I’ve had a string of really successful gigs recently, so I knew that I was well overdue to die on my arse. And, boy, did I ever die on my arse last night. Obviously, this isn’t the greatest thing to happen, but it should, at least, make for a slightly more interesting blog post.
Preparation for the gig was fairly relaxed as I was largely performing tried and tested material, which I know like the back of my hand (or so I thought). There were a few tweaks to a couple of bits, but overall I was pretty confident with the set list, which was:
1. “I’m sat at a desk..” Previously only performed at Gig 25.
2. My “this really shifty looking bloke came up to me and pointed at my wrist…” bit (previously know as “the joke that unjusticely got me gonged off at Beat The Frog” (Gig 12))
3. The “Can’t Fight The Moonlight” bit.
4. The “Arnie\Controversial-Incomplete Joke” bits that have been in pretty much all my straight stand up sets. There was a bit of a change to the ending of the “incomplete” part, inspired by last week’s tweaked version for Beat The Frog (Gig 29).
5. New joke “So she lost her job…” Although this was new I’d tried it out on a couple of people and felt confident that it would get some kind of laugh.
6.. My “Personal” bit, plus a bit of “Personal Bit 2″ from Gig 27. On doing a timed run through, I needed a couple of extra minutes and decided that the first part of “Personal Bit 2″ would fit nicely. There are a few points in it where there are quite natural breaks, so I could always drop bits depending on how time was running.
7. Short play “One Day in Liverpool.” This has worked really well in Gig 26 and Gig 28, so I thought I’d give it a whirl in a straight set. It seemed a nice way to finish.
I got a bit nervous on the afternoon of the gig – I think because it was a gig I’d never done before and there was the element of the unknown. I’d calmed down by the time it came to perform, though, and was really looking forward to it. There wasn’t a huge audience, but the first three bits went down OK – not great – but I felt it was fine given the audience size. I then got to the Arnie stuff, which isn’t my cleverest but of material, but generally gets a decent laugh, and it got no reaction whatsoever. It was certainly disconcerting. Although it’s amazing your stuff goes down a storm, it’s still perfectly fine when you get muted laughter, but nothing at all is a nightmare. It makes you realise how much the material relies on some response from the crowd and that without it your rhythm and timing become completely shot.

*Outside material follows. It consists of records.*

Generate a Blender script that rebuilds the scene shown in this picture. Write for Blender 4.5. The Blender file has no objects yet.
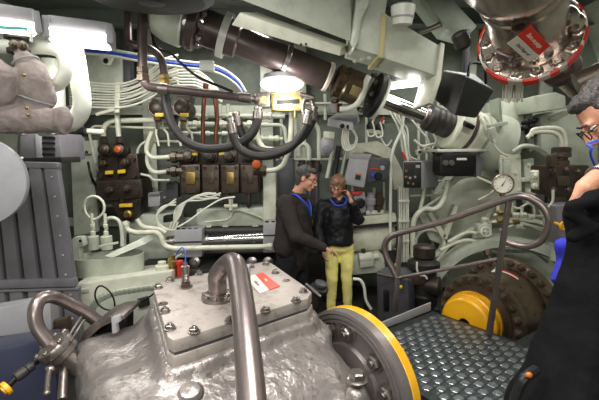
import bpy, bmesh, math, random
from mathutils import Vector, Matrix, noise as mnoise
random.seed(7)
V = Vector
SC = bpy.context.scene
C = bpy.data.collections.new('engine_room'); SC.collection.children.link(C)
RAD = math.radians
# ---------------------------------------------------------------- camera
F = 391.0; PIT = RAD(7.0); CZ = 1.9
CP, SP = math.cos(PIT), math.sin(PIT)
cd = bpy.data.cameras.new('camera'); cam = bpy.data.objects.new('camera', cd); SC.collection.objects.link(cam)
cam.location = (0, 0, CZ); cam.rotation_euler = (RAD(90) - PIT, 0, 0)
cd.sensor_fit = 'HORIZONTAL'; cd.sensor_width = 36.0; cd.lens = F * 36.0 / 599.0
cd.clip_start = .02
SC.camera = cam

def A(px, py, Y):
    """world point at distance Y (metres forward) seen at this place in the frame"""
    u = (px - 299.5) / F; v = (200 - py) / F
    dy = CP + v * SP; dz = -SP + v * CP; t = Y / dy
    return V((u * t, Y, CZ + dz * t))
def R(n, Y): return n * Y / F
def AF(px, py, z):
    """world point at height z"""
    v = (200 - py) / F
    dy = CP + v * SP; dz = -SP + v * CP; t = (z - CZ) / dz
    return V(((px - 299.5) / F * t, dy * t, z))

# ---------------------------------------------------------------- materials
def lin(c):
    c = c / 255.0
    return c / 12.92 if c <= .04045 else ((c + .055) / 1.055) ** 2.4
def col(r, g, b): return (lin(r), lin(g), lin(b), 1)
MATS = {}
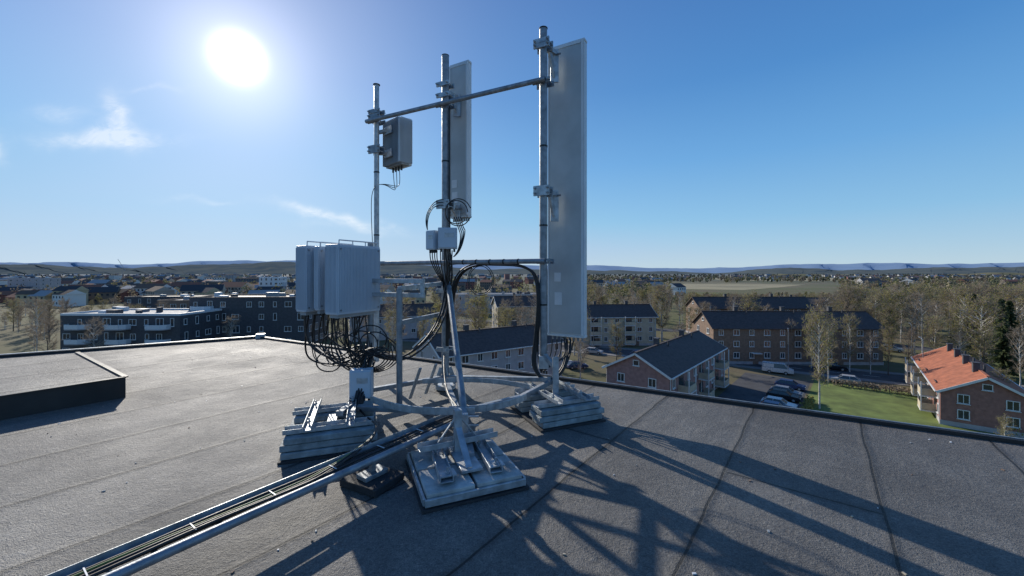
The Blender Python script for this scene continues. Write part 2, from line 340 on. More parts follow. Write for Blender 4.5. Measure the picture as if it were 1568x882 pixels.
# ---------------------------------------------------------------- buildings
def window(b,M,x,z,w,h,side,m=None):
    def bx(cx,cy,cz,sx,sy,sz,mt): b.box(None,(sx,sy,sz),mt,M=M@Matrix.Translation((cx,cy,cz)))
    bx(x,.0,z,w-.1,.05,h-.1,M_glass)
    f=.09
    bx(x-w/2+f/2,.03,z,f,.12,h,M_wframe); bx(x+w/2-f/2,.03,z,f,.12,h,M_wframe)
    bx(x,.03,z+h/2-f/2,w-2*f,.11,f,M_wframe); bx(x,.03,z-h/2+f/2,w-2*f,.11,f,M_wframe)
    if w>.9: bx(x,.035,z,.06,.1,h-2*f,M_wframe)
    bx(x,.09,z-h/2-.04,w+.15,.2,.05,M_wframe)
EXC=[]
def house(name,x,y,ang,L,W,hw,hr,wm,rm,storeys=2,bays=8,balc=None,gwin=2,chim=2,trim=True,ovh=.45):
    root=empty(name,Matrix.Translation((x,y,GZ))@Matrix.Rotation(ang,4,'Z'))
    EXC.append((x,y,ang,-3,L+3,-W/2-3,W/2+3))
    b=B(); h2=W/2
    vs=[(0,-h2,0),(0,h2,0),(0,h2,hw),(0,0,hr-.15),(0,-h2,hw),(L,-h2,0),(L,h2,0),(L,h2,hw),(L,0,hr-.15),(L,-h2,hw)]
    b.add(vs,[(0,4,3,2,1),(5,6,7,8,9),(0,5,9,4),(1,2,7,6)],wm)
    b.box((L/2,0,.3),(L+.12,W+.12,.6),M_grey)
    b.obj('walls',root)
    b=B(); sl=(hr-hw)/h2
    for s in(-1,1):
        y0=s*(h2+ovh); z0=hw-ovh*sl+.05; zt=hr+.05
        vs=[(-ovh,0,zt),(L+ovh,0,zt),(L+ovh,y0,z0),(-ovh,y0,z0)]
        vs=vs+[(a,c,d-.18) for a,c,d in vs]
        b.add(vs,[(0,1,2,3),(7,6,5,4),(0,3,7,4),(1,5,6,2),(3,2,6,7),(0,4,5,1)],rm)
    b.beam((-ovh,0,hr+.09),(L+ovh,0,hr+.09),.3,.12,rm)
    b.obj('roof',root)
    b=B()
    for k in range(chim):
        cx=L*(k+.7)/(chim+.4); b.box((cx,.3,hr+.3),(.8,.6,1.3),M_dark); b.box((cx,.3,hr+1.0),(.95,.75,.1),M_dark)
        b.cyl((cx+2,-.8,hr-.5),(cx+2,-.8,hr+.5),.12,M_dark,n=8)
    if chim: b.obj('chimneys',root)
    b=B()
    if trim:
        for gx in(-ovh-.04,L+ovh+.04):
            for s in(-1,1):
                b.beam((gx,0,hr-.1),(gx,s*(h2+ovh),hw-ovh*sl-.1),.07,.28,M_wframe)
        for s in(-1,1):
            b.beam((-ovh,s*(h2+ovh+.07),hw-ovh*sl-.02),(L+ovh,s*(h2+ovh+.07),hw-ovh*sl-.02),.12,.14,M_wframe)
            for xx in (.2,L*.5,L-.2): b.cyl((xx,s*(h2+.08),0),(xx,s*(h2+.08),hw-.2),.05,M_wframe,n=6)
    st=(hw-.6)/storeys
    for s in(-1,1):
        Mw=(Matrix.Translation((0,-h2,0)) if s<0 else Matrix.Translation((L,h2,0))@Matrix.Rotation(math.pi,4,'Z'))
        Mw=Mw@Matrix.Scale(-1,4,(0,1,0))
        for k in range(bays):
            cx=L*(k+.5)/bays
            for q in range(storeys):
                cz=.6+st*(q+.55)
                if balc==s and k%3==1: continue
                window(b,Mw,cx,cz,1.3 if k%2 else 1.0,1.25,s)
        if balc==s:
            for k in range(1,bays,3):
                cx=L*(k+.5)/bays
                for q in range(storeys):
                    z=.6+st*q+.1
                    def bx(c,d,mt): b.box(None,d,mt,M=Mw@Matrix.Translation(c))
                    bx((cx,.8,z),(2.9,1.6,.16),M_wframe); bx((cx,1.57,z+.6),(2.8,.05,.9),M_cream)
                    bx((cx-1.42,.8,z+.6),(.05,1.5,.9),M_cream); bx((cx+1.42,.8,z+.6),(.05,1.5,.9),M_cream)
                    bx((cx,.0,z+1.15),(1.9,.06,2.0),M_glass)
                    bx((cx-1.42,1.5,z+st/2),(.12,.12,st),M_wframe); bx((cx+1.42,1.5,z+st/2),(.12,.12,st),M_wframe)
    for e in(0,1):
        Mw=Matrix.Translation((0,h2,0))@Matrix.Rotation(-math.pi/2,4,'Z') if e==0 else Matrix.Translation((L,-h2,0))@Matrix.Rotation(math.pi/2,4,'Z')
        Mw=Mw@Matrix.Scale(-1,4,(0,1,0))
        for q in range(storeys):
            for k in range(gwin): window(b,Mw,W*(k+.5)/gwin,.6+st*(q+.55),1.1,1.2,0)
        window(b,Mw,W/2,hw+.42*(hr-hw),.9,.8,0)
    b.obj('windows_and_trim',root)
    b=B(); b.box((L*.25,-h2-.02,1.1),(1.2,.12,2.2),M_brown); b.box((L*.25,-h2-.5,2.45),(1.9,1.0,.12),M_wframe); b.box((L*.75,-h2-.02,1.1),(1.2,.12,2.2),M_brown)
    b.obj('doors',root)
    return root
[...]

I ploughed on with the tweaked “incomplete joke”, but I really didn’t get any reaction from this point onwards. The nadir of the set came early on into the “personal bit”. As I was starting off, someone on the front row’s phone fell out of his pocket and onto the floor. I instictively felt like I should reference it, which I did, but it threw my timing and, combined with the blank faces, I think I made a bit of a hash of the subsequent bit. Directly following on from this is a part where I start explaining my feelings on something and this builds up into something of a rant, but, by this stage, I was sufficiently put off that it didn’t really flow as it should. The punchline to that rant, is actually the start of the next bit and that also got no reaction. It was at this point that I forgot what to say next.
Now, I’ve done this section on stage a number of times and probably at least a hundred times in practice. I could probably do it in my sleep, but on this occasion it completely disappeared. The fact that I conscious of how well I knew the bit, somehow made things worse, and less likely that I would remember. I was genuinely panicking but then I kept repeating the line to stall and because it was the thing to do that made me laugh most. It perhaps wasn’t the best way to react but I kind of liked the honesty and lack of slickness of it. My mind was also reeling at this point; I couldn’t decide whether to ditch the thread and try and just do something else or whether to try and stick with it. The decision was made more difficult because the personal bit all flows, so it’s not like I could skip to a later section of it and it still make sense. In hindsight, I should have perhaps just said that I knew it wasn’t working and then dived into my joke book (which I had in my pocket as a security blanket). But, I didn’t. Eventually the line came back to me, but the performance was all very half-hearted from then on. ”Luckily”, I had used so much time up in forgetting that I didn’t have time to try any of “personal bit 2″. I ended with the play (to little reaction) and was pleased to get off.
When I died in my first handful of gigs, it was soul-destroying. Now that I have slightly more experience and have done a number of successful gigs, it’s still horrible but I’m able to deal with it relatively easily. I think it does dent the confidence a bit, but it’s also a really good leaning experience. It also highlights how much I still have to learn, particularly in how to deal better with cocking up and having different material to fall back on. The question that always strikes me in this situation is how can material that has worked so well on other occasions fail so badly? (truly baffling)
It struck me last night that the audience members will have left the gig thinking that I’m awful, and they probably would not be able to believe that the same material has worked really well in front of other audiences. It’s all a very strange business.